I think what people are referring to is more the production sound, with the earlier stuff like the Doldrums etc.
Well, what I did, during a very boring period of music in the eighties, umm, I just used the echo button. [Laughs] I had a cheap tape echo. You know, sometimes my voice just didn’t sound very good, so I put echo on it. And it was tape echo, and I wanted it to sound like some of my heroes from the 60s, like maybe The Pink Fairies, or the more psychedelic aspects of the Beatles. But because you very rarely get to sound like what you really want to sound like, I developed my own thing. It was partly accident I think.

Do you think too much emphasis is put on making a living out of art, or being an artist, and that most people should do something else whilst maintaining a pastime?
Well, you know, art and music are very difficult things to make a living out of.
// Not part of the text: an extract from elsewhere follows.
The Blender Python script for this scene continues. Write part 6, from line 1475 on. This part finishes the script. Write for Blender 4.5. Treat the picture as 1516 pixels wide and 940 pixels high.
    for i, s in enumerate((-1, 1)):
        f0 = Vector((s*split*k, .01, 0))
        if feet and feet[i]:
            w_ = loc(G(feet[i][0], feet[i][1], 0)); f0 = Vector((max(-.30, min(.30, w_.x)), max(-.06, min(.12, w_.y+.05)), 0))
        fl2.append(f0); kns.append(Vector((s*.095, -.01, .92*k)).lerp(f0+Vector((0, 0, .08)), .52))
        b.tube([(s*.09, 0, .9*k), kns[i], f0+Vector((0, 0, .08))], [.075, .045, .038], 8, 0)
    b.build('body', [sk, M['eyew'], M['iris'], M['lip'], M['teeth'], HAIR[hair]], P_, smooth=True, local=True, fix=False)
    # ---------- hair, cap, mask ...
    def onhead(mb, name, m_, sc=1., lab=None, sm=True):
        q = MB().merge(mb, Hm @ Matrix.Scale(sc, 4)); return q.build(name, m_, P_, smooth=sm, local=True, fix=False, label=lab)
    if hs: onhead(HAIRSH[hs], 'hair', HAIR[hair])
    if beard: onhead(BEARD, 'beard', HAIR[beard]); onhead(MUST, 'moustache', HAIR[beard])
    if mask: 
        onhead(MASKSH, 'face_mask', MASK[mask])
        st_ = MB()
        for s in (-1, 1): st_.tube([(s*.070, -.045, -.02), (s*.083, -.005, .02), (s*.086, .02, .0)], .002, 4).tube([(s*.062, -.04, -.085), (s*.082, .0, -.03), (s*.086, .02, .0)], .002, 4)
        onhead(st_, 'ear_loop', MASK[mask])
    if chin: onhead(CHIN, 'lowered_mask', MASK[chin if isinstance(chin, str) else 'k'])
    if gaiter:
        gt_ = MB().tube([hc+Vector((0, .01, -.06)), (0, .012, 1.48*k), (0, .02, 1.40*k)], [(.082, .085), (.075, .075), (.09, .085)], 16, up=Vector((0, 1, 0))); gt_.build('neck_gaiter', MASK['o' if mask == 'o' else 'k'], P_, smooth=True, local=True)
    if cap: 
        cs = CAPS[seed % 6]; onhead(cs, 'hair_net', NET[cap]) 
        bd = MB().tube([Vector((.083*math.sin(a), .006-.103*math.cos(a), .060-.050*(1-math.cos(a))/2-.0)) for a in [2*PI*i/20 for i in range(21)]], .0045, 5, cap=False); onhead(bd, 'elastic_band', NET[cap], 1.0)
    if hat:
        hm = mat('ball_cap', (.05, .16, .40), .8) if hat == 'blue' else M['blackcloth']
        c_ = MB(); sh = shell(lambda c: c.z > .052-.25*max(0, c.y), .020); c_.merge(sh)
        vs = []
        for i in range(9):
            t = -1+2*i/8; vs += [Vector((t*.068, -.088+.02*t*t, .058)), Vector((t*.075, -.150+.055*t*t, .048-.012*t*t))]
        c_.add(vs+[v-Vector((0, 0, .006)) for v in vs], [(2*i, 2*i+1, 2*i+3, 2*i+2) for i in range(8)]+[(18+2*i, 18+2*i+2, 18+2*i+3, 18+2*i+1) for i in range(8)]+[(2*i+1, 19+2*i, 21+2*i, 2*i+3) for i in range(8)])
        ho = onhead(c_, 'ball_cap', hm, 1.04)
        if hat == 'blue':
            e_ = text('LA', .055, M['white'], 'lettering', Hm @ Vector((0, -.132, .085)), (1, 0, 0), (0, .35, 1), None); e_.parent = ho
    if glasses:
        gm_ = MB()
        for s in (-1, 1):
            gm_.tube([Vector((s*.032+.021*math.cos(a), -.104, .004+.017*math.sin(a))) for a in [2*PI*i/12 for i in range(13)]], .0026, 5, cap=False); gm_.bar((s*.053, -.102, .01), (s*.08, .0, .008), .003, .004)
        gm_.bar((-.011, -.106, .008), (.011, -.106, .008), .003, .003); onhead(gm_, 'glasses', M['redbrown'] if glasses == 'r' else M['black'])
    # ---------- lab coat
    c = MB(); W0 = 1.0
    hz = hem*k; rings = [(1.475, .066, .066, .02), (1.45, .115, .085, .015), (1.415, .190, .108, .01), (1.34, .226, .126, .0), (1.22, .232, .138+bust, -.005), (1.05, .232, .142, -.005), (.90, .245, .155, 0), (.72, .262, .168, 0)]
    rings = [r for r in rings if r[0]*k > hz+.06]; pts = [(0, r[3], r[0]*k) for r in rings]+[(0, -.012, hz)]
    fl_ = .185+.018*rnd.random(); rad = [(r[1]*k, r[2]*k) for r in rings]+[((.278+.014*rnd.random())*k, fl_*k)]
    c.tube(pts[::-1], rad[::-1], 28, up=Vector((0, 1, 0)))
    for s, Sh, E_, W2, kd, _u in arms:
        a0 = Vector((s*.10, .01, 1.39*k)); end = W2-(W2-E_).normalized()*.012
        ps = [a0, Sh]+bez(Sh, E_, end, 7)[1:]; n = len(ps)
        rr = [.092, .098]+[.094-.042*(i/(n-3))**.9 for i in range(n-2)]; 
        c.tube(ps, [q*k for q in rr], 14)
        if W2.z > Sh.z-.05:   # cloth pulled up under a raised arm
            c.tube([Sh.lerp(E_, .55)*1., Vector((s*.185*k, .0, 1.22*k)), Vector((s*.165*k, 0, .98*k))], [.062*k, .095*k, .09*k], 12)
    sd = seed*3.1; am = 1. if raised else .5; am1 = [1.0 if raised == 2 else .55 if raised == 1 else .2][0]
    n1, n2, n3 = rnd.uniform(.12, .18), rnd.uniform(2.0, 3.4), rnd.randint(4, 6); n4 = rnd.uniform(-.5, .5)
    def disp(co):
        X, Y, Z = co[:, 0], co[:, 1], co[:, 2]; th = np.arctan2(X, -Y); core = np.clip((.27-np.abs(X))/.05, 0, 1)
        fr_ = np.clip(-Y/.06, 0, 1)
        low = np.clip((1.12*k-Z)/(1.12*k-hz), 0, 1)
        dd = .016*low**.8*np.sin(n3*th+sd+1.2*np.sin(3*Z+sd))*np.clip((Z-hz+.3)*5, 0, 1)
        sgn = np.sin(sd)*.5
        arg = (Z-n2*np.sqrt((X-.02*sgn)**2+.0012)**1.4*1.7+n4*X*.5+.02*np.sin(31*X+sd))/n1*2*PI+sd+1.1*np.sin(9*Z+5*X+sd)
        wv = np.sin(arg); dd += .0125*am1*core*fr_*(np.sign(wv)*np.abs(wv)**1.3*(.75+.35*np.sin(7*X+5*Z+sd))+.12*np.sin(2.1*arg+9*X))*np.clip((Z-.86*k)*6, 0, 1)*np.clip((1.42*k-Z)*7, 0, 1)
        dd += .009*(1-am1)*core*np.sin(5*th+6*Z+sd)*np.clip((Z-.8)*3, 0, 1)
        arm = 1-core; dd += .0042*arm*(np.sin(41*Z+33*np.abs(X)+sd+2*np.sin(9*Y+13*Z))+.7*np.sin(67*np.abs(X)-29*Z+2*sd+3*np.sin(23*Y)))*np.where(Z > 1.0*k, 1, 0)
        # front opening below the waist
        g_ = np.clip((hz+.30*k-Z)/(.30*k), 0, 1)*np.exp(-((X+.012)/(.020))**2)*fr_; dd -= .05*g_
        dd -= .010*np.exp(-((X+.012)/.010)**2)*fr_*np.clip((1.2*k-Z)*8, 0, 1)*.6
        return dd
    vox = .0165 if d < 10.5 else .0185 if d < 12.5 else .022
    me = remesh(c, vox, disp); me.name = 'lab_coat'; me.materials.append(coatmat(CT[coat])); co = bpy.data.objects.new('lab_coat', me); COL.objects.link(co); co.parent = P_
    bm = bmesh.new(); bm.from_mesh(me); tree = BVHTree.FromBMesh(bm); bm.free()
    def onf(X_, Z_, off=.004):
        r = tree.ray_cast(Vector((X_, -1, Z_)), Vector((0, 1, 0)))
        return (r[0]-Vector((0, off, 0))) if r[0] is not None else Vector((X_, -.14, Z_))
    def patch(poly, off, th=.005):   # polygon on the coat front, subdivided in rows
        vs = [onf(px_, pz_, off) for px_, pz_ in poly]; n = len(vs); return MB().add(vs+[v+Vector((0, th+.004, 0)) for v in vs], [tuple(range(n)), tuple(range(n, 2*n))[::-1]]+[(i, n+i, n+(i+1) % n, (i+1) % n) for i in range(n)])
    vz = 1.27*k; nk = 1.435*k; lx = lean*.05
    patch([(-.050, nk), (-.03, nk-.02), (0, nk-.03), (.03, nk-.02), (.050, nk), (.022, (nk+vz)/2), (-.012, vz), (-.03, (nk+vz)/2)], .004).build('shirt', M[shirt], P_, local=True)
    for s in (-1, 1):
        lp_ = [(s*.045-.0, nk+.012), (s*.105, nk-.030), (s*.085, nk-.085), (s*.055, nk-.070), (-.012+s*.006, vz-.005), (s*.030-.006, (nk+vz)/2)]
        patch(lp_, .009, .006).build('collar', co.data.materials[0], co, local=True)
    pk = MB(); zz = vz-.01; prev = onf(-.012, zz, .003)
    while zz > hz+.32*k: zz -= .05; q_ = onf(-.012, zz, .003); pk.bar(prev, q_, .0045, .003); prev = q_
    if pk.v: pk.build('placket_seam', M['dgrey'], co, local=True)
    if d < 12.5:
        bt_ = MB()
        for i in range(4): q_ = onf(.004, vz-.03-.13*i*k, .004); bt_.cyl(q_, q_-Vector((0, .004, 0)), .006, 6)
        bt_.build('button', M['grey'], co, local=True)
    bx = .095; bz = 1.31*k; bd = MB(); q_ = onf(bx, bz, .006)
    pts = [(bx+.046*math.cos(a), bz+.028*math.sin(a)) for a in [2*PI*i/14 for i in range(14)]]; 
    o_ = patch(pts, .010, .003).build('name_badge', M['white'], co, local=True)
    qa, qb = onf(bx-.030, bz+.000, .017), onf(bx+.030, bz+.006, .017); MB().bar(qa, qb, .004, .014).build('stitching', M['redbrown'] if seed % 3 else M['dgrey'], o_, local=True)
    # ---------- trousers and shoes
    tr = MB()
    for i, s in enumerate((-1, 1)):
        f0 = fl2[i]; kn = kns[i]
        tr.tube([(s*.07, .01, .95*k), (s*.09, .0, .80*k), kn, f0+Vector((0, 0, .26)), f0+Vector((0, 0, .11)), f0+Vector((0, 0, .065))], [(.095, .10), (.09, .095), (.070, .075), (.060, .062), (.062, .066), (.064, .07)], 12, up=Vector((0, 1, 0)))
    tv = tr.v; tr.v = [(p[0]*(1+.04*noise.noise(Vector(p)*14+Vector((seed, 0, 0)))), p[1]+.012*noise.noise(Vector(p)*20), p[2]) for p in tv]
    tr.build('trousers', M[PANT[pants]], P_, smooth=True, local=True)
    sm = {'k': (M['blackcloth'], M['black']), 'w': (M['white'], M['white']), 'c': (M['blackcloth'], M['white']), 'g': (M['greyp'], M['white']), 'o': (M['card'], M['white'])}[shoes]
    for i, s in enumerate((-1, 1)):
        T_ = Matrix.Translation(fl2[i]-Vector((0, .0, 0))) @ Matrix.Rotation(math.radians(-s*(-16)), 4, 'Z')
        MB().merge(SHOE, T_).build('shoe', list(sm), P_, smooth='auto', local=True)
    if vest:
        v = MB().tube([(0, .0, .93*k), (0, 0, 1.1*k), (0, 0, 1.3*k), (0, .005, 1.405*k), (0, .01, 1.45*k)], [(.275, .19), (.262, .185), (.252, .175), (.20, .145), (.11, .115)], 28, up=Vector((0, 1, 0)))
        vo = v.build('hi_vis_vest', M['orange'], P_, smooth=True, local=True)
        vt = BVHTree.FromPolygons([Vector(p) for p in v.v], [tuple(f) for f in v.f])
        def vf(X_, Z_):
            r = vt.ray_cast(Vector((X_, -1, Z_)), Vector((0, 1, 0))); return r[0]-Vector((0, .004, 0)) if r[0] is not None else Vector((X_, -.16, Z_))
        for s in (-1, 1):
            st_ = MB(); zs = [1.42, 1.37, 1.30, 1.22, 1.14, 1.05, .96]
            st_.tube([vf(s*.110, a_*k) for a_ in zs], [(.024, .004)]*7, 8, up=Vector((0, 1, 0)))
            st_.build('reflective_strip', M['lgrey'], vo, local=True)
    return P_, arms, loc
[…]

And sometimes I feel a sense that I am slightly aggrieved, but it’s always been tenuous and it’s always been fashion based, and you have your Warholian fifteen minutes and that’s it. I don’t think anyone has a right to make a great living out of any kind of art, pop music or whatever, but, then again, its probably a good idea to recognize that, and go about it that way.

Because of your anarchistic ethos of music creation and distribution, what’s your stance on piracy? Would you be happier that people are downloading your albums for free rather than not hearing them at all?
Well I think that the way that the record companies and industry used to work was kind of piracy, but it was organized piracy. So the pirates, instead of being called Captain Jack or Napster, they were called things like Jeff or RCA. [Laughs]. Because you’d see a picture of them, at some publishing convention, a big guy with a beard, hat and earring, and you’d think, “This is my bloody publisher? Where’s my fucking money?” [laughs] But you know, in the music industry there are no victims, there are only volunteers. If you’re dumb enough to do it, I mean.